Edited: Ok, it's tomorrow. Angelo's Old Vine: Beautiful pale lemon color. Aroma of melon with some faint mustiness - my sister-in-law Pam said it was "good musty, like Grandma's attic". Rather thick, slow legs on swirling. Swirling did open the aroma a lot. On entry, flowers and melon. Mid-palate, an oily feel much like a mature Riesling, very smooth. The faintest traces of the oak in which it was matured. With the ahi tartare, I didn't get the lemon I had expected; with the foie gras, the lemon appeared in the background. A beautiful, long, nearly sweet finish, fading gracefully away.
The sommelier was fascinated with it - he said "Like chardonnay, but it isn't" and suggested several French whites, dubiously.

I'm glad I chose to drink it up. It was time.
With quail, and lamb chops, we had Flora Springs Trilogy '97. It was decanted on arrival at the restaurant, and that was probably a good thing, because it opened as we were drinking it a couple of hours later. Good wine, in fact very good wine, in fact excellent. It only failed to meet the standard of the Angelo's Old Vine.
Edited some more: The Trilogy was totally opaque dark purple, showing no rim clearing at all. The sommelier said there wasn't any sediment in the bottle - a minor surprise to me - I've seen a lot of sediment in a couple of earlier bottles. The nose was a little slow to open, and the entry was more merlot than cab sauvignon. Just the smallest amount of tannin, almost in the background.
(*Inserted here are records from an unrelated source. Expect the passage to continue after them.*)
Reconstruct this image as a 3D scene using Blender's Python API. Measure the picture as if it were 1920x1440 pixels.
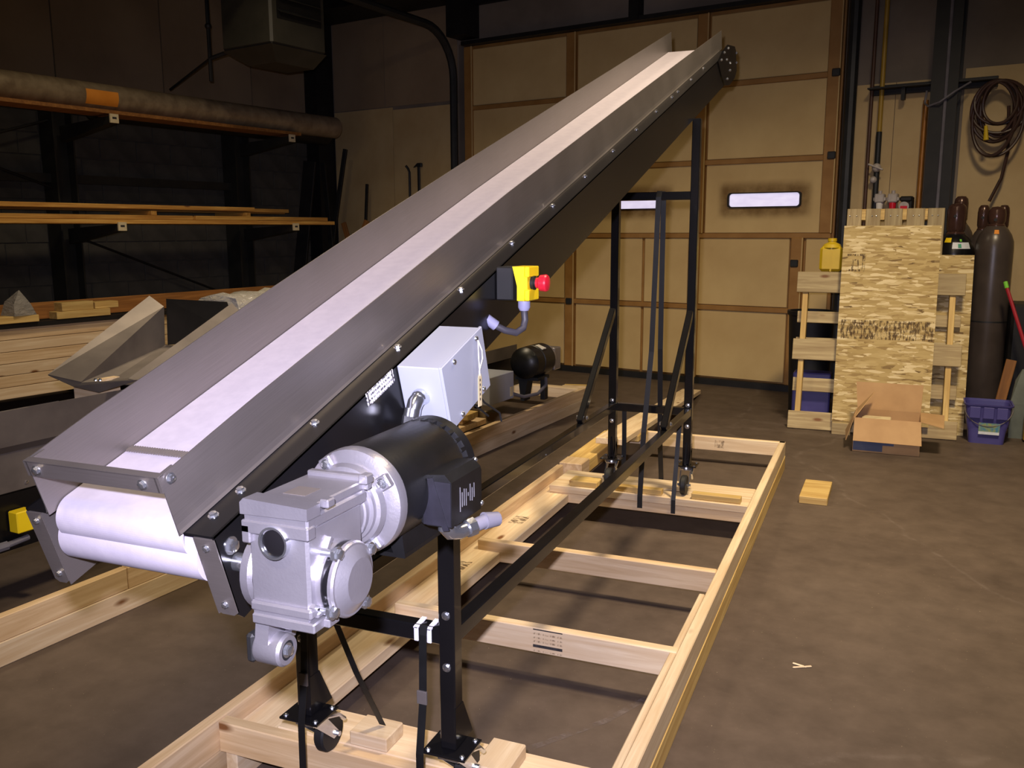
import bpy, bmesh, math, random
from mathutils import Matrix, Vector
random.seed(7)
for o in list(bpy.data.objects): bpy.data.objects.remove(o, do_unlink=True)
SC = bpy.context.scene
COL = SC.collection
PI = math.pi
V = Vector

# ---------------------------------------------------------------- camera
def rot_cam(yaw, pitch, roll):
    fw = V((math.sin(yaw), math.cos(yaw), 0)); rt = V((math.cos(yaw), -math.sin(yaw), 0)); dn = V((0, 0, -1))
    fw2 = math.cos(pitch) * fw + math.sin(pitch) * dn
    dn2 = math.cos(pitch) * dn - math.sin(pitch) * fw
    rt3 = math.cos(roll) * rt + math.sin(roll) * dn2
    dn3 = math.cos(roll) * dn2 - math.sin(roll) * rt
    return rt3, dn3, fw2
_r, _d, _f = rot_cam(*[math.radians(a) for a in (-22.2854, 9.7513, 0.1764)])
cam = bpy.data.cameras.new('camera'); cam_o = bpy.data.objects.new('camera', cam); COL.objects.link(cam_o)
cam.sensor_fit = 'HORIZONTAL'; cam.sensor_width = 36.0; cam.lens = 1672.591 * 36 / 1920
cam.clip_start = 0.05; cam.clip_end = 100
cam_o.matrix_world = Matrix(((_r.x, -_d.x, -_f.x, 0), (_r.y, -_d.y, -_f.y, 0), (_r.z, -_d.z, -_f.z, 1.5), (0, 0, 0, 1)))
SC.camera = cam_o

# ---------------------------------------------------------------- world, lights, exposure
world = bpy.data.worlds.new('world'); SC.world = world; world.use_nodes = True
world.node_tree.nodes['Background'].inputs[0].default_value = (0.05, 0.045, 0.04, 1)
world.node_tree.nodes['Background'].inputs[1].default_value = 0.3
def light(name, kind, loc, energy, color, aim=None, **kw):
    l = bpy.data.lights.new(name, kind); l.energy = energy; l.color = color
    for k, v in kw.items(): setattr(l, k, v)
    o = bpy.data.objects.new(name, l); COL.objects.link(o); o.location = loc
    if aim is not None:
        o.rotation_euler = (V(aim) - V(loc)).to_track_quat('-Z', 'Y').to_euler()
    return o
# the camera's flash, just above and left of the lens
light('camera_flash', 'SPOT', (-0.05, 0.0, 1.585), 430, (0.82, 0.78, 1.0), aim=(-3.0, 7.4, -0.5),
      spot_size=math.radians(86), spot_blend=1.0, shadow_soft_size=0.02)
# warm high-bay lamps of the hall
WARM = (1.0, 0.80, 0.52)
light('high_bay_lamp', 'AREA', (0.6, 3.6, 4.9), 140, WARM, aim=(0.0, 4.6, 0), shape='DISK', size=0.7, spread=math.radians(115))
light('high_bay_lamp', 'AREA', (-3.6, 4.6, 4.9), 62, WARM, aim=(-3.6, 5.2, 0), shape='DISK', size=0.7, spread=math.radians(115))
light('high_bay_lamp', 'AREA', (-1.0, -1.6, 4.9), 50, WARM, aim=(-1.4, 0.5, 0), shape='DISK', size=0.7, spread=math.radians(140))
SC.view_settings.view_transform = 'Standard'
SC.view_settings.look = 'None'
SC.view_settings.gamma = 1.0
SC.view_settings.use_curve_mapping = False
SC.view_settings.exposure = 0.0

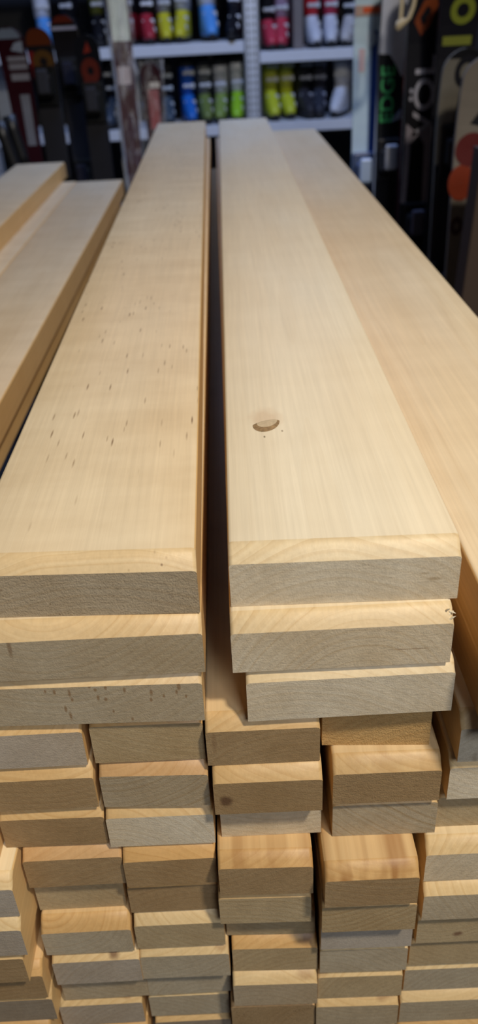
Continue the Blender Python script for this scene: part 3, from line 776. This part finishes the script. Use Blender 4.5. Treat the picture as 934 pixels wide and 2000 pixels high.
# skis wrapped in clear film, behind the flecked plank
YW = 2.75
Sa = ski(245, 150, YW, zz(240, -60, YW), .060, 'red ski with painted white glare in clear film left of the flecked plank', (.06, .02, .028), name='wrapped_ski')
patch(Sa, 'tip_panel', zz(240, 80, YW), zz(240, -40, YW), -.9, .9, (.74, .87, 1.0))  # cool white glare on the film, painted as a pale panel
patch(Sa, 'stripe', zz(246, 165, YW), zz(246, 130, YW), -.8, .6, (.5, .45, .5))
Sb = ski(296, 150, YW + .03, zz(298, 122, YW), .060, 'red striped ski in clear film close to the flecked plank', (.05, .02, .03), name='wrapped_ski')
patch(Sb, 'stripe', zz(290, 255, YW), zz(295, 175, YW), -.5, .6, (.42, .12, .15))
patch(Sb, 'light_mark', zz(300, 172, YW), zz(300, 160, YW), -.2, .8, (.8, .8, .85))
def film_mat():
    m = bpy.data.materials.new('clear_wrapping_film'); m.use_nodes = True
    g = G(m); bs = g.N['Principled BSDF']
    bs.inputs['Base Color'].default_value = (.85, .88, .95, 1)
    bs.inputs['Roughness'].default_value = .18
    bs.inputs['Specular IOR Level'].default_value = .8
    tc = g.N.new('ShaderNodeTexCoord').outputs['Object']
    cr = g.noise(g.scale(tc, (60, 60, 14)), 1.0, 3)
    g.link(g.mapr(cr, .45, .75, .04, .42), bs.inputs['Alpha'])
    b = g.N.new('ShaderNodeBump'); b.inputs['Strength'].default_value = .8; b.inputs['Distance'].default_value = .01
    g.link(cr, b.inputs['Height']); g.link(b.outputs[0], bs.inputs['Normal'])
    return m
FILM = film_mat()
def film(S, z0, z1, w0, w1, nm='film_sleeve'):
    r, yof, outl = S
    bm = bmesh.new(); rr = random.Random(7); rings = []
    for i in range(36):
        t = i / 35; z = z0 + (z1 - z0) * t; ww = w0 + (w1 - w0) * t
        rings.append([bm.verts.new((math.cos(q) * ww * (1 + rr.uniform(-.2, .2)), .006 + yof(z) * .5 + math.sin(q) * .034 * (1 + rr.uniform(-.3, .3)), z + rr.uniform(-.006, .006)))
                      for q in [2 * math.pi * k / 16 for k in range(16)]])
    for i in range(35):
        for k in range(16):
            bm.faces.new((rings[i][k], rings[i][(k + 1) % 16], rings[i + 1][(k + 1) % 16], rings[i + 1][k]))
    o = bm_obj(nm, bm, FILM, r, False); o['label'] = 'crinkled clear wrapping film'; return o
film(Sa, .35, zz(245, -40, YW), .037, .037)
film(Sb, .35, zz(296, 118, YW), .037, .037)

# right group
Y2 = 2.75
S = ski(714, 150, Y2, zz(714, -70, Y2), .078, 'pale blue ski with orange band at the left of the right-hand row', (.58, .76, 1.0), wwaist=.066)
patch(S, 'edge_panel', zz(722, 330, Y2), zz(722, 60, Y2), .45, 1.0, (.03, .08, .30))
patch(S, 'band', zz(714, 31, Y2), zz(714, 10, Y2), -1.0, 1.0, (.55, .40, .36), off=.004)
patch(S, 'band_mark', zz(714, 25, Y2), zz(714, 14, Y2), -.4, .9, (.75, .13, .05), off=.006)
ring(S, 'emblem', zz(722, 75, Y2), .002, .015, (.60, .74, .95), xc=.012, sz=1.5)
patch(S, 'faded_mark', zz(712, 140, Y2), zz(710, 95, Y2), -.6, -.1, (.62, .48, .55))
binding(S, zz(735, 335, Y2) - .15, (.08, .11, .2), (.45, .58, .85))
S = ski(765, 120, Y2 - .1, zz(765, -50, Y2 - .1), .082, 'white-topped black ski with green upright lettering', (.014, .016, .020))
Z = lambda y: zz(765, y, Y2 - .1)
poly(S, 'white_panel', [(-.039, Z(-30)), (.036, Z(-30)), (.036, Z(150)), (.030, Z(150)), (.014, Z(128)), (-.006, Z(106)), (-.037, Z(104))], (.58, .62, .78))
patch(S, 'green_mark', Z(20), Z(-10), -.3, .6, (.05, .20, .10), off=.003)
lettering(S, 'EDGE', Z(238), Z(128), .040, (.05, .36, .12), xc=-.008)
poly(S, 'pale_mark', [(.006, Z(238)), (.034, Z(232)), (.034, Z(214)), (.016, Z(228))], (.26, .28, .34), .003)
binding(S, Z(318) - .14, (.02, .02, .025), (.4, .42, .5))
S = ski(790, 150, Y2 + .1, zz(790, 20, Y2 + .1), .07, 'dark red ski showing a sliver behind the green-lettered ski', (.07, .012, .016))
patch(S, 'stripe', zz(790, 210, Y2 + .1), zz(790, 60, Y2 + .1), -.3, .2, (.10, .02, .02))
Y3 = 2.45
S = ski(826, 120, Y3, zz(826, -90, Y3), .094, 'black ski with orange diamond above large grey upright lettering', (.010, .010, .014), wwaist=.080)
Zv = lambda y: zz(822, y, Y3)
zc_ = Zv(32)
poly(S, 'diamond', [(-.030, Zv(42)), (-.010, Zv(70)), (.014, Zv(48)), (.003, Zv(30)), (.000, Zv(44)), (-.010, Zv(50)), (-.016, Zv(34))], (.18, .04, .012))
poly(S, 'diamond', [(-.030, Zv(40)), (-.016, Zv(34)), (.000, Zv(12)), (.012, Zv(18)), (.006, Zv(34)), (.014, Zv(46)), (.028, Zv(10)), (.022, Zv(-4)), (-.008, Zv(0))], (.18, .04, .012))
lettering(S, 'VÖL', Zv(268), Zv(108), .066, (.34, .34, .42), xc=.003)
poly(S, 'fork_stripe', [(-.038, Zv(395)), (-.024, Zv(395)), (-.020, Zv(280)), (.0, Zv(262)), (-.034, Zv(240))], (.26, .24, .30))
poly(S, 'fork_stripe', [(.022, Zv(400)), (.036, Zv(400)), (.036, Zv(240)), (.0, Zv(262)), (.018, Zv(282))], (.24, .21, .25))
binding(S, Zv(400) - .2, (.01, .01, .012), (.1, .1, .14))
S = ski(893, 60, Y3 - .12, zz(893, -60, Y3 - .12), .100, 'black ski with yellow-green ring and bar near its tip', (.010, .010, .014))
Zr = lambda y: zz(893, y, Y3 - .12)
ring(S, 'emblem', Zr(20), .015, .030, (.17, .20, .025), xc=.005)
patch(S, 'bar', Zr(88), Zr(70), -.75, .75, (.17, .19, .03))
Y4 = 2.12
S = ski(893, 200, Y4, zz(893, 92, Y4), .094, 'cream ski with black ring emblem and dark central stripe', (.16, .15, .13), rough=.4)
Zc = lambda y: zz(890, y, Y4)
patch(S, 'tip_panel', Zc(112), Zc(90), -1, 1, (.012, .012, .014))
ring(S, 'emblem', Zc(138), .014, .026, (.015, .015, .02), xc=.006, sz=1.3)
poly(S, 'stripe', [(-.016, Zc(330)), (.022, Zc(330)), (.020, Zc(150)), (.002, Zc(156))], (.015, .015, .02))
patch(S, 'dark_body', .02, Zc(320), -1, 1, (.010, .010, .013), off=.0025)
binding(S, Zc(420), (.012, .012, .015), (.04, .04, .05))
Y5 = 1.98
S = ski(926, 250, Y5, zz(926, 108, Y5), .085, 'cream ski with red discs at the right edge of the picture', (.19, .17, .15), rough=.4)
Zd = lambda y: zz(918, y, Y5)
poly(S, 'scribble', [(-.012, Zd(240)), (.012, Zd(246)), (.036, Zd(190)), (.030, Zd(178)), (.004, Zd(218))], (.02, .02, .025))
ring(S, 'disc', Zd(292), .001, .036, (.11, .02, .02), xc=-.002)
ring(S, 'disc', Zd(356), .001, .030, (.22, .035, .015), xc=-.018, sz=1.3)
ring(S, 'scribble', Zd(440), .006, .014, (.06, .03, .03), xc=-.02, sz=1.5)
# cord loop hanging from the black lettered ski
M_CORD = plain('cream_cord', (.50, .42, .28), .8, 0, .15, 200)
YC = Y3 - .10
pts = [at(x, y, YC) for x, y in ((787, -60), (786, -20), (785, 10), (783, 35), (780, 50), (790, 46), (800, 34), (808, 12), (812, -10), (814, -60))]
cd = empty('hanging_cord', pts[4]); tag(cd, 'cream cord loop hanging in front of the black lettered ski', 'cord')
bm = bmesh.new(); add_tube(bm, [p - pts[4] for p in pts], .0052, 8); bm_obj('loop', bm, M_CORD, cd, True)
bm = bmesh.new()
k0 = at(783, 44, YC) - pts[4]
add_tube(bm, [k0 + Vector((-.008, 0, -.016)), k0 + Vector((-.003, 0, -.004)), k0 + Vector((.006, 0, .002)), k0 + Vector((.012, 0, .004))], [.007, .011, .010, .006], 10)
bm_obj('knot', bm, M_CORD, cd, True)
# tall brown carton at the right
M_BROWN = plain('brown_cardboard', (.055, .035, .026), .8, 0, .12, 12)
Y6 = 1.72
bx = at(908, 470, Y6).x
tc_ = empty('tall_carton', (bx + .2, Y6 + .035, 0)); tag(tc_, 'tall dark brown carton standing at the right behind the long plank', 'box')
zt6 = zz(925, 318, Y6)
tc_.rotation_euler = (0, 0.045, 0); tc_.location.x += -0.045 * 0.75; tc_.location.z = 0.0092
bm = bmesh.new(); add_box(bm, (-.2, -.035, 0), (.2, .035, zt6), .003); bm_obj('carton_body', bm, M_BROWN, tc_)
bm = bmesh.new(); add_box(bm, (-.2, -.036, zt6 - .001), (.2, -.001, zt6 + .004), .001); add_box(bm, (-.2, .001, zt6 - .001), (.2, .036, zt6 + .004), .001); bm_obj('flap', bm, M_BROWN, tc_)
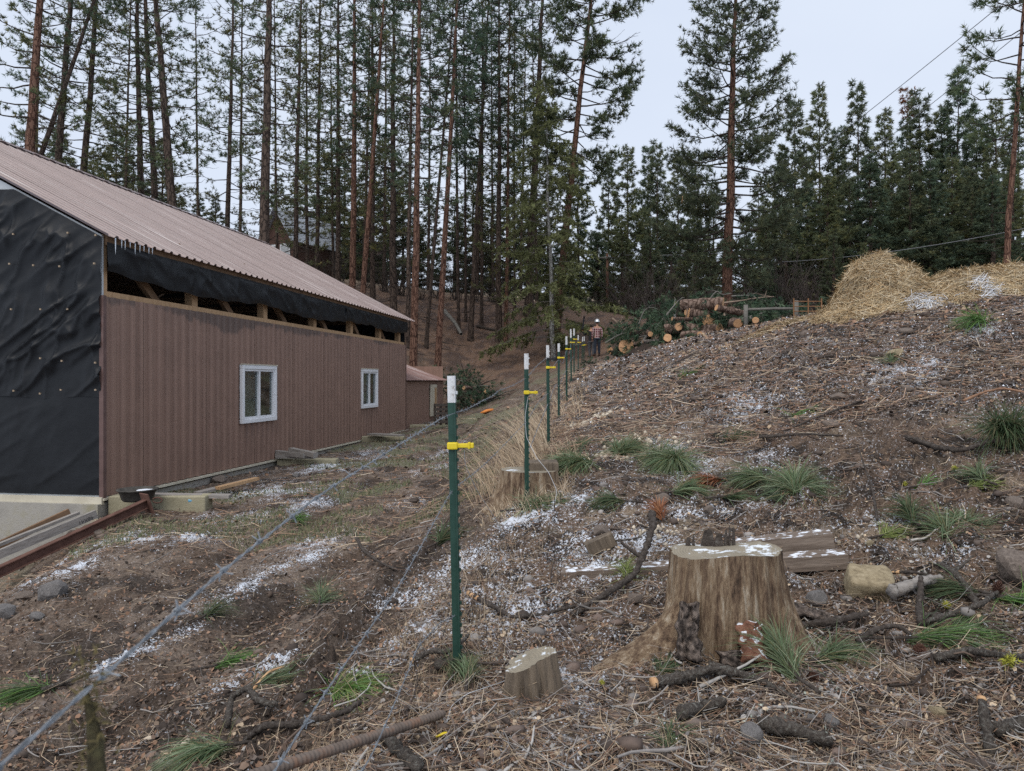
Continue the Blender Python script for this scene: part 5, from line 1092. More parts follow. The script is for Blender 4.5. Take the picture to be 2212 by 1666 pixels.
def stone(lab, px, py, w, k, mt, h=0.7, rz=None):
    p = gp(px, py); W = w / FPX * p.y
    o = link('stone', with_mat(STM[k], M_STONE[mt]), None, None, (p.x, p.y, p.z + W * h * 0.22)); o.scale = (W / 2, W / 2 * 0.85, W / 2 * h); o.rotation_euler = (0.1, 0.15, random.uniform(0, 6) if rz is None else rz)
    tag(o, lab, 'stone', 'loose stones'); return o
ST = [('sharp grey stone between the big stump and the tan stone', 1764, 1306, 46, 1, 0, 0.9), ('half-buried brown boulder at the right edge', 2200, 1260, 120, 2, 2, 0.9), ('mottled stone below the small bough behind the stump', 1427, 1090, 44, 3, 2, 0.8), ('brown stone left of the block, near the dead tuft', 1296, 1153, 42, 4, 2, 0.7), ('small brown stone upslope of the stump top', 1532, 1112, 30, 5, 2, 0.8), ('round grey stone near the bottom edge', 1622, 1592, 62, 0, 0, 0.8), ('bluish angular stone near the bottom edge', 1793, 1565, 42, 6, 0, 0.8), ('grey stone touching the bluish one\'s left', 1752, 1560, 32, 1, 0, 0.8), ('pale stone low in the right foreground', 2022, 1545, 45, 3, 1, 0.6), ('squarish brown stone at the left of the big stump', 1372, 1300, 40, 4, 2, 0.8),
      ('flat pale stone high on the chip slope', 1935, 770, 48, 5, 1, 0.45), ('tan stone near the slope\'s top right', 1955, 720, 40, 0, 2, 0.5), ('wide flat stone on the chip slope', 1800, 923, 50, 2, 2, 0.5), ('brown stone just right of the wide flat one', 1812, 862, 42, 6, 2, 0.5), ('small stone above the green tuft on the slope', 1958, 845, 30, 1, 2, 0.6), ('grey stone beside the rutted mound, left foreground', 110, 1290, 66, 3, 0, 0.8), ('brown flat stone left of the grey one by the mound', 55, 1293, 40, 2, 2, 0.5), ('small buried stone at the left edge', 12, 1330, 50, 4, 0, 0.8), ('grey lump below the grey stone by the mound', 80, 1340, 36, 5, 0, 0.7), ('tan rock in the snow patch of the mound', 165, 1160, 40, 1, 2, 0.6), ('stone on the mound top near the rusty beam', 215, 1155, 30, 0, 2, 0.6), ('small flat stone left of the tan stone', 1855, 1262, 36, 6, 2, 0.5), ('small round orange stone right of the timber end', 1878, 1178, 22, 2, 1, 0.8), ('brown stone by the right end of the snowy log', 2195, 1093, 46, 3, 2, 0.6), ('reddish stone against the concrete near the boards', 470, 1042, 40, 4, 2, 0.6), ('grey stone in the yard below the second footing', 640, 1030, 22, 5, 0, 0.5), ('small stone left of the nearest post\'s foot', 925, 1312, 26, 6, 2, 0.5)]
for s_ in ST: stone(*s_)
# large tan stone with a hollow front edge
p = gp(1880, 1292); bm = bmesh.new(); bmesh.ops.create_cube(bm, size=1.0); bmesh.ops.subdivide_edges(bm, edges=bm.edges[:], cuts=9, use_grid_fill=True)
r_ = np.random.default_rng(5)
for v in bm.verts:
    x, y, z = v.co
    k = 1 / (abs(2 * x) ** 5 + abs(2 * y) ** 5 + abs(2 * z) ** 5) ** 0.2 ; v.co *= 0.35 + 0.65 * k; v.co += v.co * (0.16 * (vnoise(np.array([x * 3 + 5]), np.array([y * 3 + z * 2]), 3)[0] - 0.5))
    if y < -0.1 and z < 0.2: v.co.y += 0.28 * math.exp(-((x - 0.12) / 0.2) ** 2) * (0.45 - z)
    v.co.z += 0.05 * math.sin(x * 5) - 0.1 * x * y; v.co += Vector(r_.normal(0, 0.008, 3))
me = bpy.data.meshes.new('tan_stone'); bm.to_mesh(me); bm.free(); me.polygons.foreach_set('use_smooth', [True] * len(me.polygons))
o = link('tan_stone', me, M_STONE[1], None, (p.x, p.y + 0.02, p.z + 0.055)); o.scale = (0.25, 0.2, 0.2); o.rotation_euler = (R(24), R(7), R(-14)); tag(o, 'large squared tan stone with a hollowed front, right of the stump', 'stone')

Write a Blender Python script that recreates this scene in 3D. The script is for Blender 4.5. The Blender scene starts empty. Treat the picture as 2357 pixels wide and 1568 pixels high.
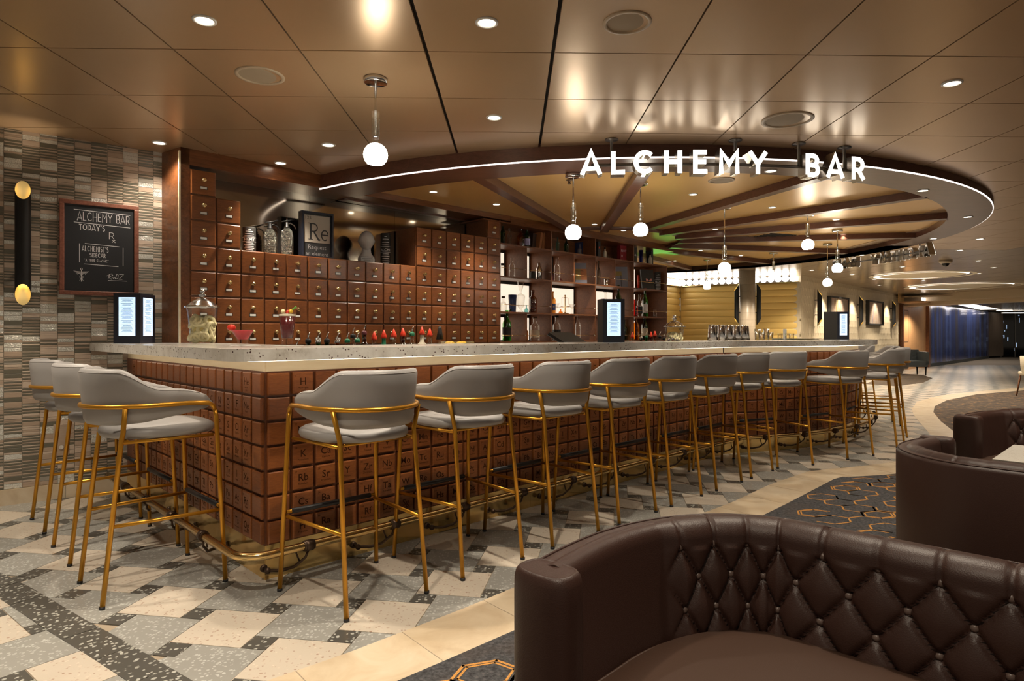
import bpy, bmesh, math, random
from math import sin, cos, pi, radians, atan2, sqrt, hypot
from mathutils import Vector, Matrix
R = random.Random(7)
SC = bpy.context.scene
COL = SC.collection
# ------------------------------------------------------------------ camera, world, exposure
FPX, CX, CY, EYE = 1480.0, 1178.0, 770.0, 1.15
cam = bpy.data.cameras.new('camera'); camo = bpy.data.objects.new('camera', cam); COL.objects.link(camo)
camo.location = (0, 0, EYE); camo.rotation_euler = (pi/2, 0, 0)
cam.sensor_fit = 'HORIZONTAL'; cam.sensor_width = 36; cam.lens = FPX/2357*36
cam.shift_y = -(784-CY)/2357; cam.clip_start = .05; cam.clip_end = 200
SC.camera = camo
W = bpy.data.worlds.new('world'); SC.world = W; W.use_nodes = True
W.node_tree.nodes['Background'].inputs[0].default_value = (1.0, .84, .66, 1)
W.node_tree.nodes['Background'].inputs[1].default_value = .24
SC.view_settings.view_transform = 'Standard'; SC.view_settings.look = 'None'
SC.view_settings.exposure = 0.0; SC.view_settings.gamma = 1; SC.view_settings.use_curve_mapping = False
SC.cycles.max_bounces = 8; SC.cycles.transmission_bounces = 6; SC.cycles.glossy_bounces = 4
SC.cycles.diffuse_bounces = 3; SC.cycles.transparent_max_bounces = 8
SC.cycles.sample_clamp_indirect = 4; SC.cycles.caustics_refractive = False; SC.cycles.caustics_reflective = False
SC.cycles.use_denoising = True
SPOT_W, GOLD_W, PEND_E, LED_E = 98.0, 55.0, 36.0, 6.5
WARM = (1.0, .78, .52); WARM2 = (1.0, .86, .68)
# ------------------------------------------------------------------ plan geometry
def F(px, py, z=0.0):
    Y = FPX*(EYE-z)/(py-CY); return Vector(((px-CX)*Y/FPX, Y, z))
def zc(x): return 2.506-.0095*x
def C(px, py, H=2.506):
    a = (CY-py)/FPX + .0095*(px-CX)/FPX; Y = (H-EYE)/a; X = (px-CX)*Y/FPX
    return Vector((X, Y, H-.0095*X))
def ray(P, d, px):
    r = (px-CX)/FPX; t = (r*P[1]-P[0])/(d[0]-r*d[1]); return t
P0 = Vector((-1.156, 3.012, 0)); UB = Vector((.7100, .7042, 0)); NB = Vector((.7042, -.7100, 0))
VB = Vector((-.6969, .7172, 0)); NL = Vector((-.7172, -.6969, 0))
C1 = Vector((-2.436, 4.725, 0)); UC = Vector((.7071, .7071, 0)); DC = Vector((-.7071, .7071, 0))
DR = Vector((1.41, 9.33, 0)); RD = 3.196
CN = Vector((1.16, 9.02, 0)); RC = 4.48
W0 = Vector((-3.43, 4.309, 0)); WU = Vector((.7965, .6046, 0)); WD = Vector((-.6046, .7965, 0))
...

Cab showed up in mid-palate, but what really happened was a swelling of Napa fruitiness. A very quiet, medium to long finish - not as long as the Angelo's Old Vine. The squab was served with a pinot noir reduction, and the ideal wine with it would have been a PN, but the Trilogy did well. It was great with the very mild lamb chops - neither the wine nor the chops demanded attention before the other. This bottle was perhaps at its peak, the tannins were mostly resolved, but I think it would have held for several more years.
The food was great, the service was as good as any I've seen in the last decade or so, the conversation with a much-beloved family was the greatest. It was a memorable evening, the sort of meal one hopes for and seldom finds.